On June 17, 2020, The Quaker Oats Company acknowledged through a press release that the character of Aunt Jemima and her likeness were based on racist stereotypes. The deeply criticized caricature of Aunt Jemima hearkens back to a time where similar images were used to justify the oppression, abuse, and enslavement of the Black community and the company said it was time for it to remove itself from that narrative.

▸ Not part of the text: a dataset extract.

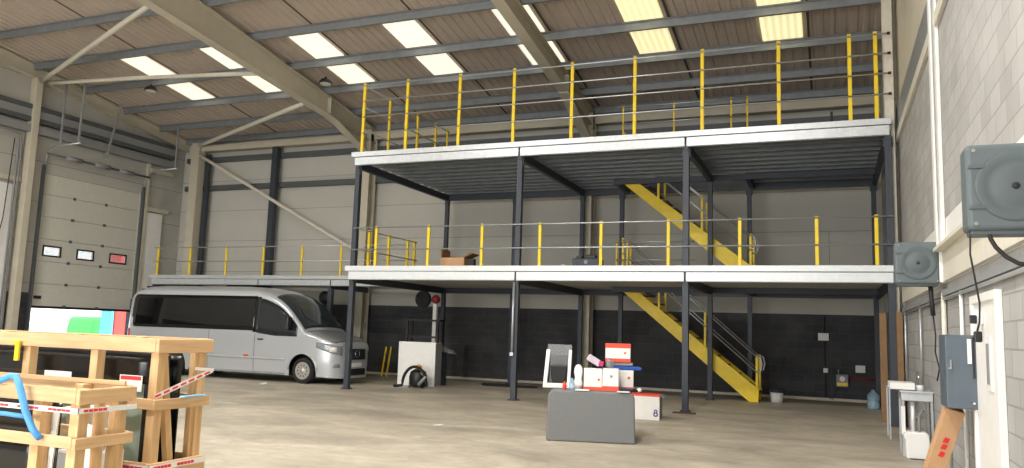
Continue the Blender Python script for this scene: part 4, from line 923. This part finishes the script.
# sink
t = thing('utility_sink', 'stainless utility sink on thin legs against the right wall', 'sink', (1.1, 13.0, 0))
MB().box(.93, XR-.01, 12.8, 13.4, .78, .90).build('basin', 'galv', t, bevel=.01)
MB().box(.91, XR-.004, 12.77, 13.45, .90, .92).build('rim', 'galv', t)
for x in (.95, XR-.03):
    for y in (12.83, 13.37): MB().box(x-.015, x+.015, y-.015, y+.015, 0, .78).build('leg', 'galvrail', t)
MB().bar((.95, 12.83, .25), (.95, 13.37, .25), .02, .02).build('stretcher', 'galvrail', t)
MB().tube([(1.1, 13.1, .78), (1.1, 13.1, .5), (1.1, 13.2, .42), (1.1, 13.3, .5), (1.25, 13.3, .5)], .03, n=10).build('waste_pipe', 'whitep', t)
MB().tube([(1.2, 13.4, .92), (1.2, 13.4, 1.12), (1.2, 13.3, 1.17), (1.2, 13.2, 1.1)], .014, n=8).build('tap', 'chrome', t)
MB().bar((.95, 12.82, .7), (.95, 12.82, .3), .05, .02).build('bracket', 'whitep', t)
tag(MB().box(.79, 1.12, 12.9, 13.4, .93, 1.03).build('white_box', 'white', bevel=.008), 'long white box lying across the left end of the sink', 'box')
t = thing('small_table', 'thin-legged narrow table beyond the sink carrying nothing', 'table', (.98, 15.0, 0))
MB().box(.86, 1.3, 14.8, 15.5, .86, .89).build('top', 'greyc', t)
for x in (.9, 1.26):
    for y in (14.84, 15.46): MB().box(x-.012, x+.012, y-.012, y+.012, 0, .86).build('leg', 'galvrail', t)
tag(MB().lathe((1.19, 13.0, .922), [(.05, 0), (.05, .07), (.04, .08)], n=14).build('white_cup', 'whitep'), 'small white pot on the sink rim by the wall', 'pot')
t = thing('jerrycan', 'white plastic jerrycan standing under the sink', 'jerrycan', (1.08, 12.85, 0))
MB().prism([(.96, 0), (1.26, 0), (1.27, .03), (1.25, .33), (1.22, .37), (1.0, .37), (.93, .33), (.93, .28), (.955, .25)], 'y', 12.55, 12.78).build('tank', 'whitep', t, bevel=.025, seg=3)
MB().box(1.0, 1.28, 12.5, 12.8, 0, .01).build('drip_base', 'black', t)
MB().tube([(1.06, 12.66, .37), (1.06, 12.66, .72)], .022, n=10).build('upright_pipe', 'whitep', t)
MB().tube([(1.14, 12.66, .37), (1.14, 12.7, .6), (1.2, 12.74, .66)], .018, n=10).build('side_pipe', 'greyc', t)
for x, z0, z1, y, r, lab, m in ((1.31, .85, 2.34, 16.6, .025, 'pale vertical conduit on the right wall near the mezzanine column', 'galvrail'), (1.31, .95, 2.2, 13.9, .02, 'vertical galvanised conduit above the sink', 'galvrail'),
                       (1.31, .1, 2.24, 11.1, .03, 'cream vertical pipe below the second reel', 'cream'), (1.32, 0.02, 2.2, 9.75, .02, 'thin white vertical conduit beside the enclosure', 'whitep')):
    tag(MB().tube([(x, y, z0), (x, y, z1)], r, n=10).build('wall_conduit', m), lab, 'conduit')
# pendants
def pendant(x, y, z, lab):
    t = thing('pendant_lamp', lab, 'lamp', (x, y, z))
    MB().lathe((x, y, z), [(.2, 0), (.19, .06), (.13, .13), (.05, .17), (.03, .22), (.0001, .22)], n=24).build('shade', 'black', t)
    MB().lathe((x, y, z), [(.17, -.01), (.17, .02), (.0001, .03)], n=24).build('diffuser', 'white', t)
    MB().tube([(x, y, z+.2), (x, y, roofz(y)-.225)], .008, n=6).build('wire', 'cable', t)
    return t
pendant(-13.85, 18.9, 8.72, 'small dark dome pendant lamp hanging by the big cream rafter')
pendant(-20.1, 18.27, 8.85, 'small dark pendant lamp under the leftmost rooflight')
# litter on the floor
tag(MB().add([(0, 0, .004), (.12, .02, .004), (.16, .1, .02), (.05, .13, .006), (0, 0, .001), (.12, .02, .001), (.16, .1, .012), (.05, .13, .001)], [(0,1,2,3),(7,6,5,4),(0,1,5,4),(1,2,6,5),(2,3,7,6),(3,0,4,7)]).build('paper_scrap', 'white', loc=O), 'white paper scrap on the open floor in the middle', 'scrap').location = (-6.15, 11.9, 0)
tag(MB().add([(0, 0, .004), (.16, .02, .004), (.2, .1, .05), (.05, .15, .01), (0, 0, .001), (.16, .02, .001), (.2, .1, .03), (.05, .15, .001)], [(0,1,2,3),(7,6,5,4),(0,1,5,4),(1,2,6,5),(2,3,7,6),(3,0,4,7)]).build('paper_scrap', 'white', loc=O), 'white paper scrap on the floor beside the van', 'scrap').location = (-13.9, 16.9, 0)

# ------------------------------------------------------------------ light
wd = bpy.data.worlds.new('World'); scene.world = wd; wd.use_nodes = True
bg = wd.node_tree.nodes['Background']; bg.inputs[0].default_value = (.93, .96, 1, 1); bg.inputs[1].default_value = WORLD
sun = bpy.data.lights.new('sun', 'SUN'); sun.energy = 7.0; sun.angle = .1; so = bpy.data.objects.new('sun', sun); C.objects.link(so)
so.rotation_euler = (math.radians(38), math.radians(0), math.radians(100))
def area(name, l, rot, sx, sy, e, col=(1, .995, .98)):
    a = bpy.data.lights.new(name, 'AREA'); a.shape = 'RECTANGLE'; a.size = sx; a.size_y = sy; a.energy = e; a.color = col
    o = bpy.data.objects.new(name, a); C.objects.link(o); o.location = l; o.rotation_euler = rot; return o
area('doorway_fill', (-8.5, YF+.1, 2.9), (math.radians(90), 0, 0), 13, 5.2, DOORW)  # area light added across the unseen doorway as daylight fill
# unseen lamps added as fill over the camera's part of the hall
for i, (x, y) in enumerate(((-3.0, 6.0), (-11, 6.0), (-19, 7.0), (-3.0, -2), (-11, -2))):
    t = thing('fill_lamp', 'added fill lamp hanging under the ridge, out of view, number %s' % ords[i], 'lamp', (x, y, 9.6))
    MB().lathe((x, y, 9.6), [(.25, 0), (.2, .15), (.06, .28), (.0001, .3)], n=20).build('shade', 'galv', t)
    a = area('fill_light', (x, y, 9.58), (0, 0, 0), .5, .5, FILLW, (1, .985, .96))
# camera
yaw, pitch, roll, F_ = -0.3865, 0.1222, 0.0323, 785.46
fwd = Vector((sin(yaw)*cos(pitch), cos(yaw)*cos(pitch), sin(pitch))); rgt = Vector((cos(yaw), -sin(yaw), 0)); upv = rgt.cross(fwd)
r2 = rgt*cos(roll)+upv*sin(roll); u2 = -rgt*sin(roll)+upv*cos(roll)
cam = bpy.data.cameras.new('camera'); cam.sensor_width = 36; cam.lens = F_/1024*36; cam.clip_end = 300; cam.clip_start = .05
co = bpy.data.objects.new('camera', cam); C.objects.link(co)
m = Matrix.Identity(4)
for i in range(3): m[i][0] = r2[i]; m[i][1] = u2[i]; m[i][2] = -fwd[i]
m.translation = Vector((0, 0, 1.6)); co.matrix_world = m; scene.camera = co
vs = scene.view_settings; vs.view_transform = 'Standard'; vs.look = 'None'; vs.gamma = 1; vs.exposure = EXPO; vs.use_curve_mapping = False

The name “Aunt Jemima” is even a reference to an old minstrel song that degraded Black communities. The term “aunt” in this instance even has the connotation of the character being an older enslaved woman, as English honorifics were denied to them.
Criticism Of The Change
Much of criticism against the company’s name change came from the families of “Aunt Jemima.” After all, she’s based on a real person. Nancy Green, the woman who developed the original pancake recipe produced by the Pearl Milling Company, was a freed slave who had escaped to Chicago via the Underground Railroad. And, following her death, the Aunt Jemima company had hired women like Lillian Richard to model as Aunt Jemima and promote the product. Both women were hard working free women that lost cultural significance when the Aunt Jemima brand’s name changed. Changing the name from the racist term “Aunt Jemima” wasn’t the issue, but it was what the name became. They removed a family’s legacy from the brand’s name by associating it with the milling company rather than giving it the name it always should’ve had―Nancy Green.